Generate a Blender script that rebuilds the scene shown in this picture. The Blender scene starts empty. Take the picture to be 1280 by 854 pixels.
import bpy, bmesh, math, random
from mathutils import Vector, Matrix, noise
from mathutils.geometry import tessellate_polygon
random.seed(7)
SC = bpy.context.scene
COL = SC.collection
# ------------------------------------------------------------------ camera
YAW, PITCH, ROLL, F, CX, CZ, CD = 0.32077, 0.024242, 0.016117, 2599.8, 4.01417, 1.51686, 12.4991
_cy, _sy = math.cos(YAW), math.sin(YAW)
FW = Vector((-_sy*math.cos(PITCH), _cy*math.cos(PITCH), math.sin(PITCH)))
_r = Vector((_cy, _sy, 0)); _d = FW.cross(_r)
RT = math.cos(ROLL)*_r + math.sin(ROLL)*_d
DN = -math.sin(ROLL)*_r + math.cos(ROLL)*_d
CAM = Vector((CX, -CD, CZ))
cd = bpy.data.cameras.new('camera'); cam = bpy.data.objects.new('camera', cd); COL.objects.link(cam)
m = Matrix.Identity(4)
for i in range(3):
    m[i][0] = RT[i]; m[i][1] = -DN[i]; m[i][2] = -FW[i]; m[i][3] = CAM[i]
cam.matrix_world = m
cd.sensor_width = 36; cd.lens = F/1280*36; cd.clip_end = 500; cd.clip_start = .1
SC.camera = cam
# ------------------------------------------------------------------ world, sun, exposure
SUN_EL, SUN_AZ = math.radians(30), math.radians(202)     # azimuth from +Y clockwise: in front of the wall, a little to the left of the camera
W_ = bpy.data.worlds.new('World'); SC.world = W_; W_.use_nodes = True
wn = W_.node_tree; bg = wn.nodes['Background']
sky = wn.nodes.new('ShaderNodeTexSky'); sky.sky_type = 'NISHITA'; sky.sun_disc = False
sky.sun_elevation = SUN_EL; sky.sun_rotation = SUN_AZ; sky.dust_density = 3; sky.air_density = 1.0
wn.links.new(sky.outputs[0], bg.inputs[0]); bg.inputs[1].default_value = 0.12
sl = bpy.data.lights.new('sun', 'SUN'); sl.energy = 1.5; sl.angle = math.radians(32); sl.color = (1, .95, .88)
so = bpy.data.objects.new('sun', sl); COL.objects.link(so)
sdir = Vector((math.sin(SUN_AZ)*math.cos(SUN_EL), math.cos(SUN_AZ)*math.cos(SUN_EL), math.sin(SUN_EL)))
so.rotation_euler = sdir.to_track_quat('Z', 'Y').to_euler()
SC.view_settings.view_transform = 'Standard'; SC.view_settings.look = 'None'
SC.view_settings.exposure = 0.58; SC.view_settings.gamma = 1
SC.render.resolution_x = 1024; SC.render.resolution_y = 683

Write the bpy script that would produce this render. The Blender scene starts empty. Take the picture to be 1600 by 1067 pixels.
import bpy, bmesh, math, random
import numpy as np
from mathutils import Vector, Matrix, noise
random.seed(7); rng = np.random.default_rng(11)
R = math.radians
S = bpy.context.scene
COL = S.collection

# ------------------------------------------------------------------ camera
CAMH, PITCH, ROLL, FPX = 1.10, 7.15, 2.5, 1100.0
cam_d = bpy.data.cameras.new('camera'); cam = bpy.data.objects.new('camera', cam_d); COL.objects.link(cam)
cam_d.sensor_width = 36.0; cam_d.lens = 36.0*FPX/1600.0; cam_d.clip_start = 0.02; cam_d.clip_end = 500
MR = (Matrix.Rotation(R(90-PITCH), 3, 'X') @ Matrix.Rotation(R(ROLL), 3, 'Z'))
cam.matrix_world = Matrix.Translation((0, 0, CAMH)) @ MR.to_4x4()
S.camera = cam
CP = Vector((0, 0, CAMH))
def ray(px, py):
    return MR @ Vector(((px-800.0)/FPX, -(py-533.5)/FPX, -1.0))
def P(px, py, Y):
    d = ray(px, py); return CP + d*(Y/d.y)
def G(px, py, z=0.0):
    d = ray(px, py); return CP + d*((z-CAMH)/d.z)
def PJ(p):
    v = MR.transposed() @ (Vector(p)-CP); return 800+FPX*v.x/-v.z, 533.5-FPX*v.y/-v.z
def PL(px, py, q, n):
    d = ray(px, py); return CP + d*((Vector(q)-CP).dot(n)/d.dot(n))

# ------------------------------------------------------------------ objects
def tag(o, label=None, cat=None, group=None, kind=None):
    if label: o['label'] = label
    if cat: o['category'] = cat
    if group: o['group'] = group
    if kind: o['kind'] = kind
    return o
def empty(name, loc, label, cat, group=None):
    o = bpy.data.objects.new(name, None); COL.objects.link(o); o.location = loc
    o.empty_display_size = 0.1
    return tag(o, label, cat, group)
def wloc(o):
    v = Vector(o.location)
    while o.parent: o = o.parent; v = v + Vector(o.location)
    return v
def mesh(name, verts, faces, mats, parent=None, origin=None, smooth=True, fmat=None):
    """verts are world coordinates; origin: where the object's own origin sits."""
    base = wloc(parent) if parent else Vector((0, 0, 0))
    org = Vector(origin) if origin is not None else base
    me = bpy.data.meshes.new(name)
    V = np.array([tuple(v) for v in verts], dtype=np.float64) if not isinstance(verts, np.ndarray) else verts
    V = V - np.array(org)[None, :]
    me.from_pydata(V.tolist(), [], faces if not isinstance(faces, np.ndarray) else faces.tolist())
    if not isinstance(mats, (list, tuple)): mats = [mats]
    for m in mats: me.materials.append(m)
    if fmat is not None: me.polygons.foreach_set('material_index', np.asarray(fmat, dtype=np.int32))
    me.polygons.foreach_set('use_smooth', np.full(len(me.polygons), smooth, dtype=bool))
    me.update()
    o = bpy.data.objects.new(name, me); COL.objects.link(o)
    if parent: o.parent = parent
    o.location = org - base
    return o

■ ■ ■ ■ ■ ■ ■

# Description of the task:
Your task is to return the full listing exactly as it was given.

# Solution to the problem:
Generate a Blender script that rebuilds the scene shown in this picture. The Blender scene starts empty. Take the picture to be 1280 by 854 pixels.
import bpy, bmesh, math, random
from mathutils import Vector, Matrix, noise
from mathutils.geometry import tessellate_polygon
random.seed(7)
SC = bpy.context.scene
COL = SC.collection
# ------------------------------------------------------------------ camera
YAW, PITCH, ROLL, F, CX, CZ, CD = 0.32077, 0.024242, 0.016117, 2599.8, 4.01417, 1.51686, 12.4991
_cy, _sy = math.cos(YAW), math.sin(YAW)
FW = Vector((-_sy*math.cos(PITCH), _cy*math.cos(PITCH), math.sin(PITCH)))
_r = Vector((_cy, _sy, 0)); _d = FW.cross(_r)
RT = math.cos(ROLL)*_r + math.sin(ROLL)*_d
DN = -math.sin(ROLL)*_r + math.cos(ROLL)*_d
CAM = Vector((CX, -CD, CZ))
cd = bpy.data.cameras.new('camera'); cam = bpy.data.objects.new('camera', cd); COL.objects.link(cam)
m = Matrix.Identity(4)
for i in range(3):
    m[i][0] = RT[i]; m[i][1] = -DN[i]; m[i][2] = -FW[i]; m[i][3] = CAM[i]
cam.matrix_world = m
cd.sensor_width = 36; cd.lens = F/1280*36; cd.clip_end = 500; cd.clip_start = .1
SC.camera = cam
# ------------------------------------------------------------------ world, sun, exposure
SUN_EL, SUN_AZ = math.radians(30), math.radians(202)     # azimuth from +Y clockwise: in front of the wall, a little to the left of the camera
W_ = bpy.data.worlds.new('World'); SC.world = W_; W_.use_nodes = True
wn = W_.node_tree; bg = wn.nodes['Background']
sky = wn.nodes.new('ShaderNodeTexSky'); sky.sky_type = 'NISHITA'; sky.sun_disc = False
sky.sun_elevation = SUN_EL; sky.sun_rotation = SUN_AZ; sky.dust_density = 3; sky.air_density = 1.0
wn.links.new(sky.outputs[0], bg.inputs[0]); bg.inputs[1].default_value = 0.12
sl = bpy.data.lights.new('sun', 'SUN'); sl.energy = 1.5; sl.angle = math.radians(32); sl.color = (1, .95, .88)
so = bpy.data.objects.new('sun', sl); COL.objects.link(so)
sdir = Vector((math.sin(SUN_AZ)*math.cos(SUN_EL), math.cos(SUN_AZ)*math.cos(SUN_EL), math.sin(SUN_EL)))
so.rotation_euler = sdir.to_track_quat('Z', 'Y').to_euler()
SC.view_settings.view_transform = 'Standard'; SC.view_settings.look = 'None'
SC.view_settings.exposure = 0.58; SC.view_settings.gamma = 1
SC.render.resolution_x = 1024; SC.render.resolution_y = 683

Write the bpy script that would produce this render. The Blender scene starts empty. Take the picture to be 1600 by 1067 pixels.
import bpy, bmesh, math, random
import numpy as np
from mathutils import Vector, Matrix, noise
random.seed(7); rng = np.random.default_rng(11)
R = math.radians
S = bpy.context.scene
COL = S.collection

# ------------------------------------------------------------------ camera
CAMH, PITCH, ROLL, FPX = 1.10, 7.15, 2.5, 1100.0
cam_d = bpy.data.cameras.new('camera'); cam = bpy.data.objects.new('camera', cam_d); COL.objects.link(cam)
cam_d.sensor_width = 36.0; cam_d.lens = 36.0*FPX/1600.0; cam_d.clip_start = 0.02; cam_d.clip_end = 500
MR = (Matrix.Rotation(R(90-PITCH), 3, 'X') @ Matrix.Rotation(R(ROLL), 3, 'Z'))
cam.matrix_world = Matrix.Translation((0, 0, CAMH)) @ MR.to_4x4()
S.camera = cam
CP = Vector((0, 0, CAMH))
def ray(px, py):
    return MR @ Vector(((px-800.0)/FPX, -(py-533.5)/FPX, -1.0))
def P(px, py, Y):
    d = ray(px, py); return CP + d*(Y/d.y)
def G(px, py, z=0.0):
    d = ray(px, py); return CP + d*((z-CAMH)/d.z)
def PJ(p):
    v = MR.transposed() @ (Vector(p)-CP); return 800+FPX*v.x/-v.z, 533.5-FPX*v.y/-v.z
def PL(px, py, q, n):
    d = ray(px, py); return CP + d*((Vector(q)-CP).dot(n)/d.dot(n))

# ------------------------------------------------------------------ objects
def tag(o, label=None, cat=None, group=None, kind=None):
    if label: o['label'] = label
    if cat: o['category'] = cat
    if group: o['group'] = group
    if kind: o['kind'] = kind
    return o
def empty(name, loc, label, cat, group=None):
    o = bpy.data.objects.new(name, None); COL.objects.link(o); o.location = loc
    o.empty_display_size = 0.1
    return tag(o, label, cat, group)
def wloc(o):
    v = Vector(o.location)
    while o.parent: o = o.parent; v = v + Vector(o.location)
    return v
def mesh(name, verts, faces, mats, parent=None, origin=None, smooth=True, fmat=None):
    """verts are world coordinates; origin: where the object's own origin sits."""
    base = wloc(parent) if parent else Vector((0, 0, 0))
    org = Vector(origin) if origin is not None else base
    me = bpy.data.meshes.new(name)
    V = np.array([tuple(v) for v in verts], dtype=np.float64) if not isinstance(verts, np.ndarray) else verts
    V = V - np.array(org)[None, :]
    me.from_pydata(V.tolist(), [], faces if not isinstance(faces, np.ndarray) else faces.tolist())
    if not isinstance(mats, (list, tuple)): mats = [mats]
    for m in mats: me.materials.append(m)
    if fmat is not None: me.polygons.foreach_set('material_index', np.asarray(fmat, dtype=np.int32))
    me.polygons.foreach_set('use_smooth', np.full(len(me.polygons), smooth, dtype=bool))
    me.update()
    o = bpy.data.objects.new(name, me); COL.objects.link(o)
    if parent: o.parent = parent
    o.location = org - base
    return o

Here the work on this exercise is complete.